- **PROBLEM TO WORK ON**
Your task is to transcribe, without alteration, the lines from the top of the material below through the line bearing "o['kind'] = 'structure'", inclusive.

- **MATERIAL**
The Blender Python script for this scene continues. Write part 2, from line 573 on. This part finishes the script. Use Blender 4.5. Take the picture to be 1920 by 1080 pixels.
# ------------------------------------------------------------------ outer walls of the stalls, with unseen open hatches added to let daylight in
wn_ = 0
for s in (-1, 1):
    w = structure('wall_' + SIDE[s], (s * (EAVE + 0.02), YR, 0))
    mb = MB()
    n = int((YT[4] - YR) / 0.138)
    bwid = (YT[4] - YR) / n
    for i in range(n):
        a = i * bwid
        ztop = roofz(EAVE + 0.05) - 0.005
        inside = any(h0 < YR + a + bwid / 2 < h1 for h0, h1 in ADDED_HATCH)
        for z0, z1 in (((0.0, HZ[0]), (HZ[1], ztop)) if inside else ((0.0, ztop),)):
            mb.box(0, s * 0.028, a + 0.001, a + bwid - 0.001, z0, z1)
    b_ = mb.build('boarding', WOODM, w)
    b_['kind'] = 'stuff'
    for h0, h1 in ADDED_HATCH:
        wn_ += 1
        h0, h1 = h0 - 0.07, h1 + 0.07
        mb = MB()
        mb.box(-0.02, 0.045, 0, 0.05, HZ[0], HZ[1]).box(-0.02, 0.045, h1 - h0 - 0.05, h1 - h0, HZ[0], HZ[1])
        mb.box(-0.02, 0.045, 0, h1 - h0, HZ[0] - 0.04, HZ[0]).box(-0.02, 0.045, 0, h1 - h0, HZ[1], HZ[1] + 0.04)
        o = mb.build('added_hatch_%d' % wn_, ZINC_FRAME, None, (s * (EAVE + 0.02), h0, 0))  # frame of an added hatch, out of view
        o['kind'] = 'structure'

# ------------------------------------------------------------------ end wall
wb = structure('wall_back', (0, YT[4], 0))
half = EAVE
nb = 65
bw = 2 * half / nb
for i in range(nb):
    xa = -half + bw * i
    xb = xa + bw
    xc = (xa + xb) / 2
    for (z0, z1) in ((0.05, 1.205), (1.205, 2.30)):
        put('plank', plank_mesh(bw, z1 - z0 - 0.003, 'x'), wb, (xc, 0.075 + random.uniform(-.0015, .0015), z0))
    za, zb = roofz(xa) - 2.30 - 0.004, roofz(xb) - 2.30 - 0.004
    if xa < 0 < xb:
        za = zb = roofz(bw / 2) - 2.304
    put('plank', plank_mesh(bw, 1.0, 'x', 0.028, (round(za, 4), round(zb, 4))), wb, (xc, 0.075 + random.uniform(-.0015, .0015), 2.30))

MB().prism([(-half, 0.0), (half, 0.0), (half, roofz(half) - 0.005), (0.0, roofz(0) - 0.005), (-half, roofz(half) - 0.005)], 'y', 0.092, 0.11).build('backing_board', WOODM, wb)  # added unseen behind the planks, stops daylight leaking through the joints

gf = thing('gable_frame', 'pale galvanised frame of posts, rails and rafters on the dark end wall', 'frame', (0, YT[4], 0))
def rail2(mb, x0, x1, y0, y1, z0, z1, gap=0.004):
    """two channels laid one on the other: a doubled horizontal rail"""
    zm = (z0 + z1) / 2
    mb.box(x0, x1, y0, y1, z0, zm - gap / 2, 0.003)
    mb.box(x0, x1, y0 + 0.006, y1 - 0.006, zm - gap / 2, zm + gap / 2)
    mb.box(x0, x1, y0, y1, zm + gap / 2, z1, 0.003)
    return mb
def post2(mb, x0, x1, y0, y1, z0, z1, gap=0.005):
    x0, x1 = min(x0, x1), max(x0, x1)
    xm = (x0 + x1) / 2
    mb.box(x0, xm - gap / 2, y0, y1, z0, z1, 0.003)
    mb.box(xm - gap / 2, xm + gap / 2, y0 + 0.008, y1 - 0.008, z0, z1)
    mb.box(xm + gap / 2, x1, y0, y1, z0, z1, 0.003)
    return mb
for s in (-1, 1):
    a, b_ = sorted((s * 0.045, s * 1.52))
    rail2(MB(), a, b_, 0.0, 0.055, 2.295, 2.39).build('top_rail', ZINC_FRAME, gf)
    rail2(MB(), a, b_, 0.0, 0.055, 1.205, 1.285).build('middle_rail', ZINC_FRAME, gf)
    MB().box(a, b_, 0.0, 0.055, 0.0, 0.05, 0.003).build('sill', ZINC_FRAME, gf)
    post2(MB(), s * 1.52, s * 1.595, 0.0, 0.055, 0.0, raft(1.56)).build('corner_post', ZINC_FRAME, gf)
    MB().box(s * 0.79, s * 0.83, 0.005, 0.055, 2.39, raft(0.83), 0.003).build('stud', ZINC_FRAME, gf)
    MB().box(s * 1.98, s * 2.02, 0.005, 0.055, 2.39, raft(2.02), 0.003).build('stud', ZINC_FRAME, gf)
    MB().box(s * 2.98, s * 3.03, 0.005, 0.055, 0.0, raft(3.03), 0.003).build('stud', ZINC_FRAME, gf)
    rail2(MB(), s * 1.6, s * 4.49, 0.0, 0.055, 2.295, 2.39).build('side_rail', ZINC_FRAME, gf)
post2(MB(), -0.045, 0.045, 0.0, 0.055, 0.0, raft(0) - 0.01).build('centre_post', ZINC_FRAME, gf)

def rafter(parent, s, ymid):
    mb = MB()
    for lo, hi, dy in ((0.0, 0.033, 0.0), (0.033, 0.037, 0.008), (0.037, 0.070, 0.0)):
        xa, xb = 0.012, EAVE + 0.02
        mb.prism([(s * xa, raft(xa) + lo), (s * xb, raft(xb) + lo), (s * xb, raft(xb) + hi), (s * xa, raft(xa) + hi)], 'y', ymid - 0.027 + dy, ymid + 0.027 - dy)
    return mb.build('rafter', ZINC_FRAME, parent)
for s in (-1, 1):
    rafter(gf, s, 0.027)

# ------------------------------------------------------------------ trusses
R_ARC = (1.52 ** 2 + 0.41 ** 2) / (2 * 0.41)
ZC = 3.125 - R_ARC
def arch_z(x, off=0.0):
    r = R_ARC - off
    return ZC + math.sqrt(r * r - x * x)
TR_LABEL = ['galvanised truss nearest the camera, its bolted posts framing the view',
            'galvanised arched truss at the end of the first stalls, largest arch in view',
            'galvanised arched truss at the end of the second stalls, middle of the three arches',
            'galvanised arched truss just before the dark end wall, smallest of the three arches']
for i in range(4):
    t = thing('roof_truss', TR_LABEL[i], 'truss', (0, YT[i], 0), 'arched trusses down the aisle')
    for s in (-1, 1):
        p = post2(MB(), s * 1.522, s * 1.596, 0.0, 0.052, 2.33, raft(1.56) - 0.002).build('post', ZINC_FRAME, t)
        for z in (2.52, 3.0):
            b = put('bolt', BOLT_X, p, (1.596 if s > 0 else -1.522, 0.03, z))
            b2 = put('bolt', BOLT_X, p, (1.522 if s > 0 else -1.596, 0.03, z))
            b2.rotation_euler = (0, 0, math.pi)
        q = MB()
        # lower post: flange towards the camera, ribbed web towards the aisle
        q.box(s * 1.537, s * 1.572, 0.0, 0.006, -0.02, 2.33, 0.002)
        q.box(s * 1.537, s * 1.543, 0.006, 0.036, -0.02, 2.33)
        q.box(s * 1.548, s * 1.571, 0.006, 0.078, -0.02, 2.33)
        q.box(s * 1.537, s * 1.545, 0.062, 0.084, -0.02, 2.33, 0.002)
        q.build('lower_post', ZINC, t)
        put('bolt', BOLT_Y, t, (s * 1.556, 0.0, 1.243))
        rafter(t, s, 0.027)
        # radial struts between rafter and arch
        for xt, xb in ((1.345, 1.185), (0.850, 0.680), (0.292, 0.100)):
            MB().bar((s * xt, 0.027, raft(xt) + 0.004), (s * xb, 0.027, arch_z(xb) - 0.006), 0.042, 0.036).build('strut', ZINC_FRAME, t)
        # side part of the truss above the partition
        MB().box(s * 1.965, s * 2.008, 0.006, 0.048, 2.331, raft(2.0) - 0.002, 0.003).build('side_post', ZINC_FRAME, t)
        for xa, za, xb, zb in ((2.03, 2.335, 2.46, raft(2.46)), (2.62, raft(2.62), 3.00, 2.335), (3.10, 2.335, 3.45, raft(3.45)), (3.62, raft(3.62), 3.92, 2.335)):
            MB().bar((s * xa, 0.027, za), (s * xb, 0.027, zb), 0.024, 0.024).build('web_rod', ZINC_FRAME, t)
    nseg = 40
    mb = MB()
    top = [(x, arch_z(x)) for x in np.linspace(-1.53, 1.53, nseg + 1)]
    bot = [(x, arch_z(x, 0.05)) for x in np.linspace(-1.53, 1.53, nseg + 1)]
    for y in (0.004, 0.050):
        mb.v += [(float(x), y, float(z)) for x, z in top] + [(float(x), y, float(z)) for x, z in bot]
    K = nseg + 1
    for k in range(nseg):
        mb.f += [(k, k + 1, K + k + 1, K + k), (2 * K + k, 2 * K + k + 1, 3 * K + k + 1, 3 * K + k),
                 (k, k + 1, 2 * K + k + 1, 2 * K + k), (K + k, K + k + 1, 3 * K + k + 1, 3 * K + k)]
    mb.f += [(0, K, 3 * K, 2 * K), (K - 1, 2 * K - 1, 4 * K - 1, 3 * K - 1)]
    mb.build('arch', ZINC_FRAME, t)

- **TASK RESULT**
The Blender Python script for this scene continues. Write part 2, from line 573 on. This part finishes the script. Use Blender 4.5. Take the picture to be 1920 by 1080 pixels.
# ------------------------------------------------------------------ outer walls of the stalls, with unseen open hatches added to let daylight in
wn_ = 0
for s in (-1, 1):
    w = structure('wall_' + SIDE[s], (s * (EAVE + 0.02), YR, 0))
    mb = MB()
    n = int((YT[4] - YR) / 0.138)
    bwid = (YT[4] - YR) / n
    for i in range(n):
        a = i * bwid
        ztop = roofz(EAVE + 0.05) - 0.005
        inside = any(h0 < YR + a + bwid / 2 < h1 for h0, h1 in ADDED_HATCH)
        for z0, z1 in (((0.0, HZ[0]), (HZ[1], ztop)) if inside else ((0.0, ztop),)):
            mb.box(0, s * 0.028, a + 0.001, a + bwid - 0.001, z0, z1)
    b_ = mb.build('boarding', WOODM, w)
    b_['kind'] = 'stuff'
    for h0, h1 in ADDED_HATCH:
        wn_ += 1
        h0, h1 = h0 - 0.07, h1 + 0.07
        mb = MB()
        mb.box(-0.02, 0.045, 0, 0.05, HZ[0], HZ[1]).box(-0.02, 0.045, h1 - h0 - 0.05, h1 - h0, HZ[0], HZ[1])
        mb.box(-0.02, 0.045, 0, h1 - h0, HZ[0] - 0.04, HZ[0]).box(-0.02, 0.045, 0, h1 - h0, HZ[1], HZ[1] + 0.04)
        o = mb.build('added_hatch_%d' % wn_, ZINC_FRAME, None, (s * (EAVE + 0.02), h0, 0))  # frame of an added hatch, out of view
        o['kind'] = 'structure'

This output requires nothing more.